Data rows -

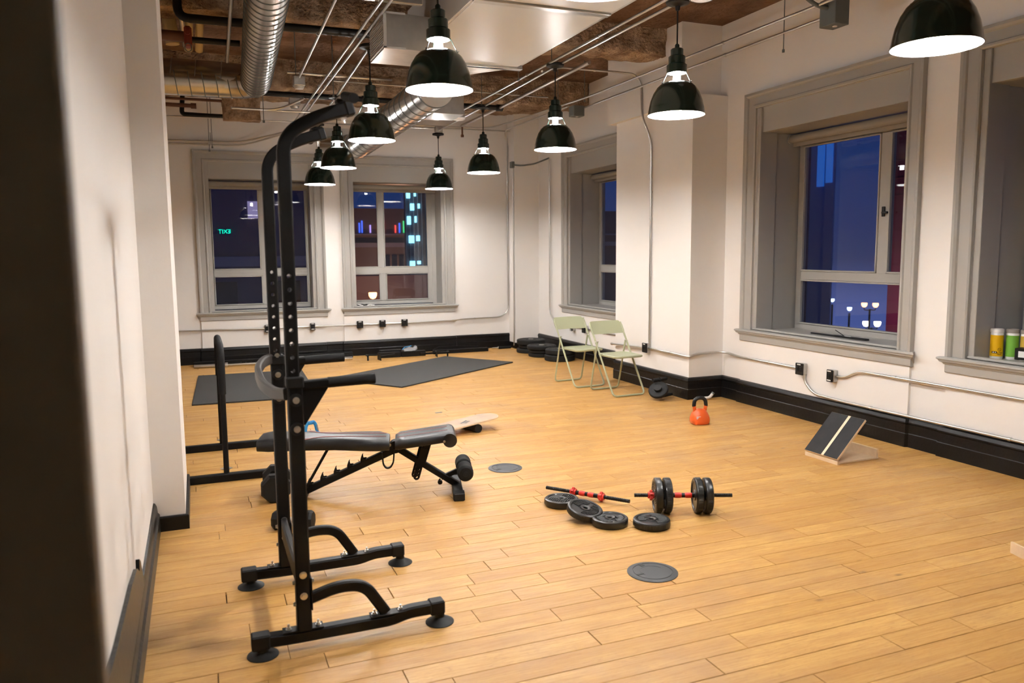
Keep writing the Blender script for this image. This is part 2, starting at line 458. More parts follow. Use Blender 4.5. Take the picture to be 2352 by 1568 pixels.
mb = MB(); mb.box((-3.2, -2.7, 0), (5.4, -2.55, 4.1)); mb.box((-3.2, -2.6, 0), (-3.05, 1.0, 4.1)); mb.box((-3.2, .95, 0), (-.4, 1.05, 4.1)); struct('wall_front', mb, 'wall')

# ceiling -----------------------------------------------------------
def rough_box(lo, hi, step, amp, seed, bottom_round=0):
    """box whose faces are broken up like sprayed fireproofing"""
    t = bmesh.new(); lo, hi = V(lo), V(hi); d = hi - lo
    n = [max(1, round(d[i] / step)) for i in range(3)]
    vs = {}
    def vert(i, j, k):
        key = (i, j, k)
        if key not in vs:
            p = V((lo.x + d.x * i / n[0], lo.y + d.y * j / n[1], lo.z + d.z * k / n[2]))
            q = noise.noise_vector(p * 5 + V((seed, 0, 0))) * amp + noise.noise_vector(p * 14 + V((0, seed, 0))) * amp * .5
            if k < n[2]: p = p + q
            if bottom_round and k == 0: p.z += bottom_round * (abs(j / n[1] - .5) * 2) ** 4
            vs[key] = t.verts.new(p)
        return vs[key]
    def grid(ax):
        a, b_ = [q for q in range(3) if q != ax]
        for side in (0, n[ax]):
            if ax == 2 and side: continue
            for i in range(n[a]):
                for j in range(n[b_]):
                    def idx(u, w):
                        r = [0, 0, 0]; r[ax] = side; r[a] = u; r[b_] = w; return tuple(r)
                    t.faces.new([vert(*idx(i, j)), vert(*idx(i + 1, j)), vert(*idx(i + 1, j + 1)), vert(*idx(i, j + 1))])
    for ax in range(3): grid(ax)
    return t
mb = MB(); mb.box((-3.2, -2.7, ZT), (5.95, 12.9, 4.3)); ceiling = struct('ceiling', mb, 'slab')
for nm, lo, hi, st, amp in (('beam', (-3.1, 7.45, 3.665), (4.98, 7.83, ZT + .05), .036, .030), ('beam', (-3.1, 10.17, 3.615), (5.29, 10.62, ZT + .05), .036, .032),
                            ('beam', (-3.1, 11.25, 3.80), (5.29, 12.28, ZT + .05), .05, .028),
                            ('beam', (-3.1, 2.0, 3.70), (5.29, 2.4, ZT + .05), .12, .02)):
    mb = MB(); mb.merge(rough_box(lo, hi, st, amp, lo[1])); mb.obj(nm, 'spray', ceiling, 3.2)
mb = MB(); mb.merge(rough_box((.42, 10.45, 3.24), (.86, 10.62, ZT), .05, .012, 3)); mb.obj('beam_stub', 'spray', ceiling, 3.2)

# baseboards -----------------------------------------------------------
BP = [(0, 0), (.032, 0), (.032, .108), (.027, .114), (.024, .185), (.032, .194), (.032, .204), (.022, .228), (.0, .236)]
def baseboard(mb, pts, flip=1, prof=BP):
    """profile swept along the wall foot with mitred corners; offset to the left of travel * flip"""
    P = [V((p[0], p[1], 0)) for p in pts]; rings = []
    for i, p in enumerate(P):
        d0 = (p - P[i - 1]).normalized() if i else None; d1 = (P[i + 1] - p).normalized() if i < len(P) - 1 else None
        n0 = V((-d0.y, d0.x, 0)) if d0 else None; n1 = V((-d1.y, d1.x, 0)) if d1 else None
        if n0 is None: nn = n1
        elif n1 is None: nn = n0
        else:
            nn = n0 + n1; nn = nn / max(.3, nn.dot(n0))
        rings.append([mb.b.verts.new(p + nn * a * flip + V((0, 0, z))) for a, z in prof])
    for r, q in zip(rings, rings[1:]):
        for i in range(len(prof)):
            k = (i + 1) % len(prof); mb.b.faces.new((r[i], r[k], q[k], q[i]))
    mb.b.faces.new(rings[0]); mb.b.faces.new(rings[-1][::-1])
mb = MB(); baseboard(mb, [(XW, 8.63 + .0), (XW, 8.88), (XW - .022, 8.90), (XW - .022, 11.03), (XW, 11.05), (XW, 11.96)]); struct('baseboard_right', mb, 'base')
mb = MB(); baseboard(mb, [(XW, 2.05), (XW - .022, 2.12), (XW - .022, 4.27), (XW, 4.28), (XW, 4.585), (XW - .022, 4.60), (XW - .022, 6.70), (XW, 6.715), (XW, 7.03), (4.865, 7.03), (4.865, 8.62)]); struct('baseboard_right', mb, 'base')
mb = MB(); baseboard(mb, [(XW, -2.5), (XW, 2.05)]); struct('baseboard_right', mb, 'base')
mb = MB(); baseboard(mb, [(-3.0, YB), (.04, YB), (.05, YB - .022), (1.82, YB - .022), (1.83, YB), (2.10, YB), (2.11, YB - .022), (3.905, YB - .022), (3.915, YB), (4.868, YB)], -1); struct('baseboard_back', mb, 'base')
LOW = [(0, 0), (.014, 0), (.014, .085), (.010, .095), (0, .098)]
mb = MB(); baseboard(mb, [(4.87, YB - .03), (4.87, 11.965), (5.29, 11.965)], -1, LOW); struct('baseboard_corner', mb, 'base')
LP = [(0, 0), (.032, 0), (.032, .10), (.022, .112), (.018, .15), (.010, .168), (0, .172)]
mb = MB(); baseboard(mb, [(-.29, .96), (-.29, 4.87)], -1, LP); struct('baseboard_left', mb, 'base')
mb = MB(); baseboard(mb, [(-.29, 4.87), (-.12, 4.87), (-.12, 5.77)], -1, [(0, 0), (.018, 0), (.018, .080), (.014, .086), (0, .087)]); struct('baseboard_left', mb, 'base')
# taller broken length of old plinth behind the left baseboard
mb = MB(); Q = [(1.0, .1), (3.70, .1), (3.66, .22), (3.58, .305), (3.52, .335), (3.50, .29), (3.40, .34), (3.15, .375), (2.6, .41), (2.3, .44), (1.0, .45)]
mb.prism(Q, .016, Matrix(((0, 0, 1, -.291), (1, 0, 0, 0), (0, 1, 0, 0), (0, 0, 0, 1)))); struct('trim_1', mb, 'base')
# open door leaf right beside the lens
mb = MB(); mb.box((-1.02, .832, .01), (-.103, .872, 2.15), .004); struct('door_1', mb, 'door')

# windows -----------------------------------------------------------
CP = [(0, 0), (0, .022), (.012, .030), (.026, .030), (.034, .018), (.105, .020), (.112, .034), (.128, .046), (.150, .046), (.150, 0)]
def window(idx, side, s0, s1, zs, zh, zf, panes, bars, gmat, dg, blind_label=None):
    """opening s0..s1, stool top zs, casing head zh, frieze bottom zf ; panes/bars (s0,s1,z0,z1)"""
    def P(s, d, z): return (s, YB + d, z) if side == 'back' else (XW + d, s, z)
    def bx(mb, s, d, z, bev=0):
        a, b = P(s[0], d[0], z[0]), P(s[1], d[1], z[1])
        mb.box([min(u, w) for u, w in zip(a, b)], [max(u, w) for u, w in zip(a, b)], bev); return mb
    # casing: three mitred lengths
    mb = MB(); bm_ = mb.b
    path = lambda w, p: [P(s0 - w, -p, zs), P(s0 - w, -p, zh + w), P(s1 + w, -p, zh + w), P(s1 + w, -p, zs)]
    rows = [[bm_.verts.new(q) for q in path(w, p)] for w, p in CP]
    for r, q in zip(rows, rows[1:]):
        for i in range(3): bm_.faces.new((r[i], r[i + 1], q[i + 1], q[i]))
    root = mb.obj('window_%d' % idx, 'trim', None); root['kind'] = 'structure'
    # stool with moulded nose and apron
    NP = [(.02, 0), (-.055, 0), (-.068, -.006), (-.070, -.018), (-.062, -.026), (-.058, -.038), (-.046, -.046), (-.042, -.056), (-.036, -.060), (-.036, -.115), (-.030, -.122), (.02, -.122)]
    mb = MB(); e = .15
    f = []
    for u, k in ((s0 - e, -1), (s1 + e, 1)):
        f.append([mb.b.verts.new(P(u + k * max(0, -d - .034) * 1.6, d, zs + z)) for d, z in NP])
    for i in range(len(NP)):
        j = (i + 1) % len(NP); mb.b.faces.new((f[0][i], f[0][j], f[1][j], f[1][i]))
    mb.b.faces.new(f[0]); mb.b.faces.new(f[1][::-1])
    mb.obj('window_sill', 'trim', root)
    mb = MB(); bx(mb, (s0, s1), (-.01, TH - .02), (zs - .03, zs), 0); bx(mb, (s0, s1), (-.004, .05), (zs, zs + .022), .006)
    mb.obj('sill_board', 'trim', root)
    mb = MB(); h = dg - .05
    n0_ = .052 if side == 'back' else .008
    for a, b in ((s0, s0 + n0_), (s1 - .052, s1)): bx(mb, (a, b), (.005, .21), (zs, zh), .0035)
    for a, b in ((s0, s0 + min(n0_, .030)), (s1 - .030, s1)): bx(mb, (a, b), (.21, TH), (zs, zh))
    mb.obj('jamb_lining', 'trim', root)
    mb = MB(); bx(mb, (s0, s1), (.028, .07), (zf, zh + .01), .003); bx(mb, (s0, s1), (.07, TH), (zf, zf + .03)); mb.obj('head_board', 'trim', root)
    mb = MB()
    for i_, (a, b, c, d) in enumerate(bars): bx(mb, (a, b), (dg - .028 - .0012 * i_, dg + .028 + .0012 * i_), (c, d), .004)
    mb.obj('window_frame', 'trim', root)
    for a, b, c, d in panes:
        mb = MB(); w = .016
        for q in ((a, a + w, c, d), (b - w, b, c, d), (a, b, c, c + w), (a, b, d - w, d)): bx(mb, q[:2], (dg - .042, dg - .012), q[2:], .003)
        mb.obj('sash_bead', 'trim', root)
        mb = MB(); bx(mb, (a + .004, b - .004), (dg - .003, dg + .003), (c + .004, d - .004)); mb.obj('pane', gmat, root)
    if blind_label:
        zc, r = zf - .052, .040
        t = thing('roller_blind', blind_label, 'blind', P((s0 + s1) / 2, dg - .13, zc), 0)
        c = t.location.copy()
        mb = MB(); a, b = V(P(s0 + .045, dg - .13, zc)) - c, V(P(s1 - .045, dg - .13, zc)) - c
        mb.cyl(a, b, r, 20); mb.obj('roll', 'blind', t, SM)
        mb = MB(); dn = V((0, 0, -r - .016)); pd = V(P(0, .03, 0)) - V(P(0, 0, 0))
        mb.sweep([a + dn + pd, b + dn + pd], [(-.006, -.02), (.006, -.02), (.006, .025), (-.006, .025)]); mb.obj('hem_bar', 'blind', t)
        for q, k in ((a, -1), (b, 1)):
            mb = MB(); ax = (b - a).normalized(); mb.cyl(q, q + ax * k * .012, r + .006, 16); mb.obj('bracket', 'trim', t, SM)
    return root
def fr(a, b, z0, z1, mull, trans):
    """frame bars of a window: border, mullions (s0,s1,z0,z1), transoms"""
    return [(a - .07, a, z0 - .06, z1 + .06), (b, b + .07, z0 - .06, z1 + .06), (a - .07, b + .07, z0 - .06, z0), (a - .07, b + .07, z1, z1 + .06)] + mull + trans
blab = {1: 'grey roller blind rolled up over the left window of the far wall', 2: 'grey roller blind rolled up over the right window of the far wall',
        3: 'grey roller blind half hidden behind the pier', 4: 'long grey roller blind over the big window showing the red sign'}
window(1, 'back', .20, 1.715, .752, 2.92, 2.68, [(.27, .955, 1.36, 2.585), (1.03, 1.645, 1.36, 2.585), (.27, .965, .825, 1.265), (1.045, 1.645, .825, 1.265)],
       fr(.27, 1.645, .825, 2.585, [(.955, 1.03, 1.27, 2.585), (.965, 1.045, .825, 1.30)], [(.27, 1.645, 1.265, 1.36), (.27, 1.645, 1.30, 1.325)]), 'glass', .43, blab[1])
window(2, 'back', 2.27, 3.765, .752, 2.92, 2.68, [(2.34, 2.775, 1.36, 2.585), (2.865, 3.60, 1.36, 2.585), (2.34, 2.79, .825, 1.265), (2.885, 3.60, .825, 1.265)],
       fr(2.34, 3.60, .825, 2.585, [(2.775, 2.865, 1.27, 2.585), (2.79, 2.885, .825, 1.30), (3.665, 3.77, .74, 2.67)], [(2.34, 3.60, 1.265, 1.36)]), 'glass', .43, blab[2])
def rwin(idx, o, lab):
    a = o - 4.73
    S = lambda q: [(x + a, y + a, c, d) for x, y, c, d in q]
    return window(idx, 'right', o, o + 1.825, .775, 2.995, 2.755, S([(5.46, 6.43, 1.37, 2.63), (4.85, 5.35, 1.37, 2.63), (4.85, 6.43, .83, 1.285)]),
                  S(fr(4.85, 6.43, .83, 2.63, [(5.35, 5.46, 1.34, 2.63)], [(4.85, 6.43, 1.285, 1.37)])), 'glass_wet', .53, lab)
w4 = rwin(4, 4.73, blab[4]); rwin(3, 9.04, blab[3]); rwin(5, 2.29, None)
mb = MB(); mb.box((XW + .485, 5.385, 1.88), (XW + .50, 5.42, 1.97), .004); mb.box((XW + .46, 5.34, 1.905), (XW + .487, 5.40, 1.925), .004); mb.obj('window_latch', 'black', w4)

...

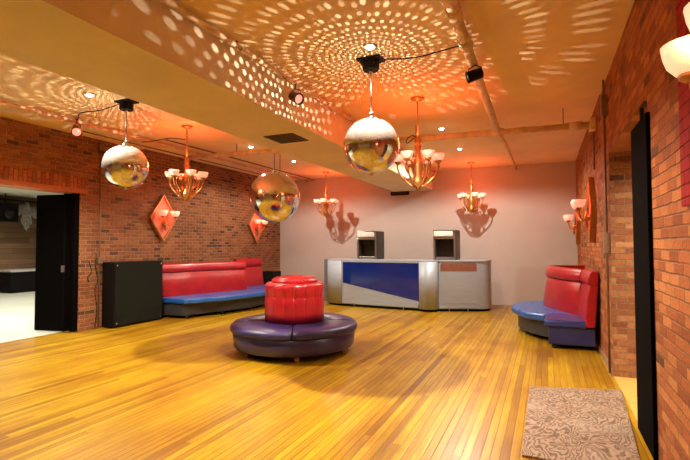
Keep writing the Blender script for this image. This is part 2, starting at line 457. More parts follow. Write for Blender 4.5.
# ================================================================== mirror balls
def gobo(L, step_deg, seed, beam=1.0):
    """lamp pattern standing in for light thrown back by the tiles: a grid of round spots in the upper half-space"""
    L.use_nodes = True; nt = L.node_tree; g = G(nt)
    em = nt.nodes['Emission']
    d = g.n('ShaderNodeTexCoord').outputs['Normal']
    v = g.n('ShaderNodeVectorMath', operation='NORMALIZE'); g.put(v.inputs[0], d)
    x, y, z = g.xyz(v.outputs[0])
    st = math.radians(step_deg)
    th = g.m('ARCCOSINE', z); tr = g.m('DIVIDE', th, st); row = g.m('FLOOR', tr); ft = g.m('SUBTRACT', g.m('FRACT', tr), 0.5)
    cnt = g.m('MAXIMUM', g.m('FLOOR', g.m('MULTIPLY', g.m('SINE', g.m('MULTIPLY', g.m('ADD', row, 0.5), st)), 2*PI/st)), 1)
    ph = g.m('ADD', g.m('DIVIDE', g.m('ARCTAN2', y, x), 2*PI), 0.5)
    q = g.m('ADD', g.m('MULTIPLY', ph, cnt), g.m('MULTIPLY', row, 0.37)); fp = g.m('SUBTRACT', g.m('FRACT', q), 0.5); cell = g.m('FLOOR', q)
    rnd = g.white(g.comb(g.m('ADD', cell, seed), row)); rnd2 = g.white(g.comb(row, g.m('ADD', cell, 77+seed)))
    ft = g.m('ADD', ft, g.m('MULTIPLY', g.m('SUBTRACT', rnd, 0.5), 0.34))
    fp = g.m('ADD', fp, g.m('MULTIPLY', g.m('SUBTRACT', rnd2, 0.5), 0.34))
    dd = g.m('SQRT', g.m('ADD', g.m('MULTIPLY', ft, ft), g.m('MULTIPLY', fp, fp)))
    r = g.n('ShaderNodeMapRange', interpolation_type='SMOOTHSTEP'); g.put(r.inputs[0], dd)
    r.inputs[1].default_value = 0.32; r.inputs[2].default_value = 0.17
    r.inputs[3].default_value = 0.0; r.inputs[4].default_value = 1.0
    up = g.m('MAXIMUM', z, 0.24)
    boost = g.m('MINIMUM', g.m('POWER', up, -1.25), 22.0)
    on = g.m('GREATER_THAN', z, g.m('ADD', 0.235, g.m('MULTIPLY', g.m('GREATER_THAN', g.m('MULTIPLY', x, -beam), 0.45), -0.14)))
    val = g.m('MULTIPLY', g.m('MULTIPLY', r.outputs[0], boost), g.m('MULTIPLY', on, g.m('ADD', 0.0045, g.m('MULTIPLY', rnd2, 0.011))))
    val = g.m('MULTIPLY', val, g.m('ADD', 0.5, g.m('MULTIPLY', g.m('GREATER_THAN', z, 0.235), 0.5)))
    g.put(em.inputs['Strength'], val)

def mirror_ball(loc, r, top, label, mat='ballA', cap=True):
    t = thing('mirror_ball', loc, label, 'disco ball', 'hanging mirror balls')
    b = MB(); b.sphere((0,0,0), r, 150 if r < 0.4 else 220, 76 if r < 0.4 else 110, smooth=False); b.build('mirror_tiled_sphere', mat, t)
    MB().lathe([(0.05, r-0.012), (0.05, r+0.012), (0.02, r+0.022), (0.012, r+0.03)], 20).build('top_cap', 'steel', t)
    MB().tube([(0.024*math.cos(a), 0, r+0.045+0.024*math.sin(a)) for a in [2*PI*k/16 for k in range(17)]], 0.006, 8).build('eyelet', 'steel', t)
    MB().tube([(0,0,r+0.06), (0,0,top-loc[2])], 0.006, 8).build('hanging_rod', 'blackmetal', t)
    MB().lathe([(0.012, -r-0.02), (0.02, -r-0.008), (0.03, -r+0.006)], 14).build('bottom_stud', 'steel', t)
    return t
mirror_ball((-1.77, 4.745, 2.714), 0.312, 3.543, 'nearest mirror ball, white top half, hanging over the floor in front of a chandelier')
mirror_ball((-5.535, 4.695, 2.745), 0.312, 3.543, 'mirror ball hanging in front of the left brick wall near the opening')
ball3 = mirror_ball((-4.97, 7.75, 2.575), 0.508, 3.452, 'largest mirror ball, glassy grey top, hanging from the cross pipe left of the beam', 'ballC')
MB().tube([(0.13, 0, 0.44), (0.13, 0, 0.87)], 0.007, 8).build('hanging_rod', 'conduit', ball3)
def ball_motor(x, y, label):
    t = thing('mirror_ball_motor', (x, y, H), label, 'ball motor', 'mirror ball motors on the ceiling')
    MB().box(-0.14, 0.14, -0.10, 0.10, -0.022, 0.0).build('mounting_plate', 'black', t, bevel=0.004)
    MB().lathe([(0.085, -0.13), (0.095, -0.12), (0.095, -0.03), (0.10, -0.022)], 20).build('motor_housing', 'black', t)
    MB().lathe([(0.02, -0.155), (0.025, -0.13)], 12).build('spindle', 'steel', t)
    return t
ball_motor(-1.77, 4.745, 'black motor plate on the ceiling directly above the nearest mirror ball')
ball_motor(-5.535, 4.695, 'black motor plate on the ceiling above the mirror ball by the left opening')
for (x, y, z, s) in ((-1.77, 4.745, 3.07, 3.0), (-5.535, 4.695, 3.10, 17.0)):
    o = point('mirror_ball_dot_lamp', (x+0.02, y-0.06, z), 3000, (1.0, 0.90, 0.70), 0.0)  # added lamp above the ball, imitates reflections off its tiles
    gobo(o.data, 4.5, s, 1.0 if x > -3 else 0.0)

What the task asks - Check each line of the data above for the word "More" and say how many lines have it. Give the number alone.

Exercise output - 2